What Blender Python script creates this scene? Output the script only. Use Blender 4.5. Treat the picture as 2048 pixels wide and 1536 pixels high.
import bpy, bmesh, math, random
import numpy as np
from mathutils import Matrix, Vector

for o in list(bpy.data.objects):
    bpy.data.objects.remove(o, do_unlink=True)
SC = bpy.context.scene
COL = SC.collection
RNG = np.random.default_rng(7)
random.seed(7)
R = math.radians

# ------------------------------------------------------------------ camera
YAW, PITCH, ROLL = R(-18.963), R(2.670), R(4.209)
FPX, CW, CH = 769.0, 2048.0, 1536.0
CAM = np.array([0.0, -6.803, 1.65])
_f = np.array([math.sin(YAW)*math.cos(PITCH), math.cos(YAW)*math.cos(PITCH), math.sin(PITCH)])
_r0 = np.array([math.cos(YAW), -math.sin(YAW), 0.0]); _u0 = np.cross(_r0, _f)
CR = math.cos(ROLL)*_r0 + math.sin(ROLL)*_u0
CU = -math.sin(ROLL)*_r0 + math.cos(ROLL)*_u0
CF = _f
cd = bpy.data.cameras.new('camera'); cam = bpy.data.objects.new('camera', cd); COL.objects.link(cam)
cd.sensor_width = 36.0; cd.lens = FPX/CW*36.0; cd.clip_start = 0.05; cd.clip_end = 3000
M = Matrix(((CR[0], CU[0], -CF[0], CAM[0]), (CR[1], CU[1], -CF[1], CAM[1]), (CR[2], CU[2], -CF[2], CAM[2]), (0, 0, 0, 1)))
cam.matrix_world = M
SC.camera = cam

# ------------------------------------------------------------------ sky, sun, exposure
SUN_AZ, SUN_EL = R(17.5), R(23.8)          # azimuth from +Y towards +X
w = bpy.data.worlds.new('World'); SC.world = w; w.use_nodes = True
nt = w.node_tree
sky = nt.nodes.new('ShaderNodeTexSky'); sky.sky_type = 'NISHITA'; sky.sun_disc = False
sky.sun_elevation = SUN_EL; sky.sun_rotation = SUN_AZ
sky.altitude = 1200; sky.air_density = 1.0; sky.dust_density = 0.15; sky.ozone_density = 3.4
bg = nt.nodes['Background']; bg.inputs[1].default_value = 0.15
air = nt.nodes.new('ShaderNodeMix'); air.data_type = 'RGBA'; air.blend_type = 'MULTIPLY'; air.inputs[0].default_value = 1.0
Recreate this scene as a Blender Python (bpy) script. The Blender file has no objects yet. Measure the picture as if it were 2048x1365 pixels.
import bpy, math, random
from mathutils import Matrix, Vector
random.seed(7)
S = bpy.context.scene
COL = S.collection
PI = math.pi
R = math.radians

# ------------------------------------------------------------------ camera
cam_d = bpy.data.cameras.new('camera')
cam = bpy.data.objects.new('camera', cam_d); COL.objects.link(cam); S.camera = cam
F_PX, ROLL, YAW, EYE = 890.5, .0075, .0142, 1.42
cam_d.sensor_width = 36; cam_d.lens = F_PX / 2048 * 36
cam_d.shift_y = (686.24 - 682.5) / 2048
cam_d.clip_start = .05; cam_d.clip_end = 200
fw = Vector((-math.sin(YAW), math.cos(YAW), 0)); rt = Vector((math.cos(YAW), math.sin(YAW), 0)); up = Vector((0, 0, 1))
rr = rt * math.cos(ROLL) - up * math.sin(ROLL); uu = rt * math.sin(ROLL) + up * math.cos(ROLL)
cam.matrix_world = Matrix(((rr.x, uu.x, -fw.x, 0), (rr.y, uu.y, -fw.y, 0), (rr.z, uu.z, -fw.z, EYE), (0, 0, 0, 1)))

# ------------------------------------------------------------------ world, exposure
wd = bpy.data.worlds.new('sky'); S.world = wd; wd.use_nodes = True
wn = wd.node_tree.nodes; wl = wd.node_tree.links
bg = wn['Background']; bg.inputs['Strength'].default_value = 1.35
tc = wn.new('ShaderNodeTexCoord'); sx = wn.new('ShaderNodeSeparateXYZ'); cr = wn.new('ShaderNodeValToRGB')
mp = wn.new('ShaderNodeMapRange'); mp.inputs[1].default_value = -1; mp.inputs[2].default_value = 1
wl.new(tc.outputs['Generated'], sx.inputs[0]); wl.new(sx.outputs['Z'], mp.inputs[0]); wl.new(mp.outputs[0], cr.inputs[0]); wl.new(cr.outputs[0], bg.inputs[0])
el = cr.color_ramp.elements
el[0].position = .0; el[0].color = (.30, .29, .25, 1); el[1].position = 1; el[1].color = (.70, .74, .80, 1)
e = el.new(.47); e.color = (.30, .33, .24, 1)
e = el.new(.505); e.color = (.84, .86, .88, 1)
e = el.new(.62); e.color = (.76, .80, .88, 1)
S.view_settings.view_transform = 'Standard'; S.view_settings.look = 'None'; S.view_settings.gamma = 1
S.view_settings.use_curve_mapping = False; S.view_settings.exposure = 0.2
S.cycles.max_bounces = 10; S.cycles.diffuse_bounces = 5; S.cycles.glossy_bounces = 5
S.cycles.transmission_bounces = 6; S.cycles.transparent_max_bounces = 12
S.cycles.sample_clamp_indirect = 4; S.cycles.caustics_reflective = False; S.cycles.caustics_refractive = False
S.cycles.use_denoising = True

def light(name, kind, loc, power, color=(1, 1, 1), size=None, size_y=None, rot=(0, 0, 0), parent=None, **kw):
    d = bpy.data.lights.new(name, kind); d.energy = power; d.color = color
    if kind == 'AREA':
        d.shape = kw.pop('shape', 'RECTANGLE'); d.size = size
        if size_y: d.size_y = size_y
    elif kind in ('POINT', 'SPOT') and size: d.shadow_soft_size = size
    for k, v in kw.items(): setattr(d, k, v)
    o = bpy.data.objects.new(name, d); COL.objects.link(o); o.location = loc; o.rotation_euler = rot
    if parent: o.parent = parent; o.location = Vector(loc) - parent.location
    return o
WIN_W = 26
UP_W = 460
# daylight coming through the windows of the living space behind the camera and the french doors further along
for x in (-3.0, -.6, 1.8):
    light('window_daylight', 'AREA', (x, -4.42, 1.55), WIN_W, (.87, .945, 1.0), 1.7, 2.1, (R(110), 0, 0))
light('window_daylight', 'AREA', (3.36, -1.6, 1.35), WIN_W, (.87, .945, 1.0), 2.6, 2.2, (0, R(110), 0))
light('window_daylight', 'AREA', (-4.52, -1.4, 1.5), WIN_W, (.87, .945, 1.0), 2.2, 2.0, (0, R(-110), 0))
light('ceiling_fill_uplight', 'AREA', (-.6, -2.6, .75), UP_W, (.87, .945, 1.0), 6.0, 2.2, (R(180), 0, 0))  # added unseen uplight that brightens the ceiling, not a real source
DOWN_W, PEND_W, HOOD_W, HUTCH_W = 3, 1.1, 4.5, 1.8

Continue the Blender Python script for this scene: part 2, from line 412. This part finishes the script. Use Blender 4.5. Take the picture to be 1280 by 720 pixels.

□ □ □

Your objective: Each line of the listing above should be output exactly.

Answer to this problem:
What Blender Python script creates this scene? Output the script only. Use Blender 4.5. Treat the picture as 2048 pixels wide and 1536 pixels high.
import bpy, bmesh, math, random
import numpy as np
from mathutils import Matrix, Vector

for o in list(bpy.data.objects):
    bpy.data.objects.remove(o, do_unlink=True)
SC = bpy.context.scene
COL = SC.collection
RNG = np.random.default_rng(7)
random.seed(7)
R = math.radians

# ------------------------------------------------------------------ camera
YAW, PITCH, ROLL = R(-18.963), R(2.670), R(4.209)
FPX, CW, CH = 769.0, 2048.0, 1536.0
CAM = np.array([0.0, -6.803, 1.65])
_f = np.array([math.sin(YAW)*math.cos(PITCH), math.cos(YAW)*math.cos(PITCH), math.sin(PITCH)])
_r0 = np.array([math.cos(YAW), -math.sin(YAW), 0.0]); _u0 = np.cross(_r0, _f)
CR = math.cos(ROLL)*_r0 + math.sin(ROLL)*_u0
CU = -math.sin(ROLL)*_r0 + math.cos(ROLL)*_u0
CF = _f
cd = bpy.data.cameras.new('camera'); cam = bpy.data.objects.new('camera', cd); COL.objects.link(cam)
cd.sensor_width = 36.0; cd.lens = FPX/CW*36.0; cd.clip_start = 0.05; cd.clip_end = 3000
M = Matrix(((CR[0], CU[0], -CF[0], CAM[0]), (CR[1], CU[1], -CF[1], CAM[1]), (CR[2], CU[2], -CF[2], CAM[2]), (0, 0, 0, 1)))
cam.matrix_world = M
SC.camera = cam

# ------------------------------------------------------------------ sky, sun, exposure
SUN_AZ, SUN_EL = R(17.5), R(23.8)          # azimuth from +Y towards +X
w = bpy.data.worlds.new('World'); SC.world = w; w.use_nodes = True
nt = w.node_tree
sky = nt.nodes.new('ShaderNodeTexSky'); sky.sky_type = 'NISHITA'; sky.sun_disc = False
sky.sun_elevation = SUN_EL; sky.sun_rotation = SUN_AZ
sky.altitude = 1200; sky.air_density = 1.0; sky.dust_density = 0.15; sky.ozone_density = 3.4
bg = nt.nodes['Background']; bg.inputs[1].default_value = 0.15
air = nt.nodes.new('ShaderNodeMix'); air.data_type = 'RGBA'; air.blend_type = 'MULTIPLY'; air.inputs[0].default_value = 1.0
Recreate this scene as a Blender Python (bpy) script. The Blender file has no objects yet. Measure the picture as if it were 2048x1365 pixels.
import bpy, math, random
from mathutils import Matrix, Vector
random.seed(7)
S = bpy.context.scene
COL = S.collection
PI = math.pi
R = math.radians

# ------------------------------------------------------------------ camera
cam_d = bpy.data.cameras.new('camera')
cam = bpy.data.objects.new('camera', cam_d); COL.objects.link(cam); S.camera = cam
F_PX, ROLL, YAW, EYE = 890.5, .0075, .0142, 1.42
cam_d.sensor_width = 36; cam_d.lens = F_PX / 2048 * 36
cam_d.shift_y = (686.24 - 682.5) / 2048
cam_d.clip_start = .05; cam_d.clip_end = 200
fw = Vector((-math.sin(YAW), math.cos(YAW), 0)); rt = Vector((math.cos(YAW), math.sin(YAW), 0)); up = Vector((0, 0, 1))
rr = rt * math.cos(ROLL) - up * math.sin(ROLL); uu = rt * math.sin(ROLL) + up * math.cos(ROLL)
cam.matrix_world = Matrix(((rr.x, uu.x, -fw.x, 0), (rr.y, uu.y, -fw.y, 0), (rr.z, uu.z, -fw.z, EYE), (0, 0, 0, 1)))

# ------------------------------------------------------------------ world, exposure
wd = bpy.data.worlds.new('sky'); S.world = wd; wd.use_nodes = True
wn = wd.node_tree.nodes; wl = wd.node_tree.links
bg = wn['Background']; bg.inputs['Strength'].default_value = 1.35
tc = wn.new('ShaderNodeTexCoord'); sx = wn.new('ShaderNodeSeparateXYZ'); cr = wn.new('ShaderNodeValToRGB')
mp = wn.new('ShaderNodeMapRange'); mp.inputs[1].default_value = -1; mp.inputs[2].default_value = 1
wl.new(tc.outputs['Generated'], sx.inputs[0]); wl.new(sx.outputs['Z'], mp.inputs[0]); wl.new(mp.outputs[0], cr.inputs[0]); wl.new(cr.outputs[0], bg.inputs[0])
el = cr.color_ramp.elements
el[0].position = .0; el[0].color = (.30, .29, .25, 1); el[1].position = 1; el[1].color = (.70, .74, .80, 1)
e = el.new(.47); e.color = (.30, .33, .24, 1)
e = el.new(.505); e.color = (.84, .86, .88, 1)
e = el.new(.62); e.color = (.76, .80, .88, 1)
S.view_settings.view_transform = 'Standard'; S.view_settings.look = 'None'; S.view_settings.gamma = 1
S.view_settings.use_curve_mapping = False; S.view_settings.exposure = 0.2
S.cycles.max_bounces = 10; S.cycles.diffuse_bounces = 5; S.cycles.glossy_bounces = 5
S.cycles.transmission_bounces = 6; S.cycles.transparent_max_bounces = 12
S.cycles.sample_clamp_indirect = 4; S.cycles.caustics_reflective = False; S.cycles.caustics_refractive = False
S.cycles.use_denoising = True

def light(name, kind, loc, power, color=(1, 1, 1), size=None, size_y=None, rot=(0, 0, 0), parent=None, **kw):
    d = bpy.data.lights.new(name, kind); d.energy = power; d.color = color
    if kind == 'AREA':
        d.shape = kw.pop('shape', 'RECTANGLE'); d.size = size
        if size_y: d.size_y = size_y
    elif kind in ('POINT', 'SPOT') and size: d.shadow_soft_size = size
    for k, v in kw.items(): setattr(d, k, v)
    o = bpy.data.objects.new(name, d); COL.objects.link(o); o.location = loc; o.rotation_euler = rot
    if parent: o.parent = parent; o.location = Vector(loc) - parent.location
    return o
WIN_W = 26
UP_W = 460
# daylight coming through the windows of the living space behind the camera and the french doors further along
for x in (-3.0, -.6, 1.8):
    light('window_daylight', 'AREA', (x, -4.42, 1.55), WIN_W, (.87, .945, 1.0), 1.7, 2.1, (R(110), 0, 0))
light('window_daylight', 'AREA', (3.36, -1.6, 1.35), WIN_W, (.87, .945, 1.0), 2.6, 2.2, (0, R(110), 0))
light('window_daylight', 'AREA', (-4.52, -1.4, 1.5), WIN_W, (.87, .945, 1.0), 2.2, 2.0, (0, R(-110), 0))
light('ceiling_fill_uplight', 'AREA', (-.6, -2.6, .75), UP_W, (.87, .945, 1.0), 6.0, 2.2, (R(180), 0, 0))  # added unseen uplight that brightens the ceiling, not a real source
DOWN_W, PEND_W, HOOD_W, HUTCH_W = 3, 1.1, 4.5, 1.8

Continue the Blender Python script for this scene: part 2, from line 412. This part finishes the script. Use Blender 4.5. Take the picture to be 1280 by 720 pixels.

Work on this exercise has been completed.